Intriguingly, the recipes are prefaced by a couple cards with quotes from various “authorities”, just in case you needed a little encouragement before heading down the dairy vortex.  Here's one, an endorsement of moo juice and argument for its contribution to the creation of a perfect race:

“The people who have made liberal use of milk as a food have, in contrast, attained greater size, greater longevity, and have been much more successful in rearing their young.  They have been much more aggressive than the non-milk using people, and have achieved much greater advancement in literature, science and art.”

Say, Dr. E.V. McCollum, is that right?  I don’t know if there’s empirical evidence to support this, but I’m guessing there are a number of math geniuses out there who were raised on Lactaid.  Just sayin’.
“The white race cannot survive without dairy products.”

How now, Herbert Hoover.  Just the white race?  Although I got a couple hits on Google, it's unlikely we’re going to find that one in Bartlett’s.  Still...
“Drink buttermilk and live to be 100 years old.  It's an old saying, carrying an important truth.  Drink lots of it, especially in the summer.”

Agenda-pushing much, U.S. Department of Agriculture?  Nothing says refreshing like buttermilk on a 100 degree day, especially back when ice came to your house via a delivery truck and there was no such thing as central air.  Imagine if Coors sold buttermilk instead of the horsepiss they call beer?  Picture the Silver Bullet as a rancid-tasting heavy cream beverage downed by cheerleaders and aspirational douchebags in one of their ubiquitous TV spots.  Ahhh...refreshing!
“A high place in the diet should be given to ice cream, iced puddings and frozen custards.  Their combination of sugar and fat gives them high nutritive value.”

Now, that's research I can get behind, Dr. Woods Hutchinson!

And now for the recipes themselves, there were far too many to catalog for one blog post, so I pulled some of the highlights.





Buttermilk stew:  doesn't that just say “home cooked meal” to you?  When I first read this I mis-read ‘invalid’ as ‘not valid’, which is much more apropos.




Chicken baked in milk.  Did anyone see last night’s episode of ‘The League’, when Ruxin creates a stink bomb from milk and raw chicken?  If you did, my issues with this recipe need no further explanation.  However, I did like this line: “A tough fowl is made tender and tasty if baked in milk.”  Well, this tough fowl is made tender and tasty if baked in bourbon.





Molded cheese salad:  Did you ever see one of those jokey books that catalog Fifties housewives and the Jello mold dishes they used to slaved over for holiday boozefests?  Take that conceit, blow it up 1,000 times and addict it to crack.  The mere mention of whipping the gelatine to the consistency of whipped cream is gross; folding cottage cheese and mayonnaise into that chiffon makes Buttermilk Stew sound like Filet Mignon.
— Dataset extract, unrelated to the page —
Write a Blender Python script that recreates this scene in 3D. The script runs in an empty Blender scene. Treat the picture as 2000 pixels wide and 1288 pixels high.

And finally: A Surprise Salad.  Did your husband bring home the boss for dinner again without giving you the heads up?  Well, delight your guest with this cornucopia of whatever you can find in the liquor cabinet, such as olives, cornichons, maraschino cherries – hell, throw in some beer nuts while you’re at it.  Then cover with cottage cheese to obscure the ingredients.  As long as everyone’s so drunk they have trouble reciting the Pledge of Allegiance, no one will notice that they’re slowly being poisoned.  Serve on a bed of lettuce for an instant sheen of class.

Now I know where my grandmother got her wild idea for the déclassé Cream Cheese Balls she used to offer up during the holiday season (for the record, it’s cream cheese and horseradish rolled into balls, and dipped into chopped Lebanon bologna, a lunch meat popular in the Harrisburg to Philadelphia quarter).

As a self-professed dairy freak, the recipes in this box are a one-way ticket to veganism.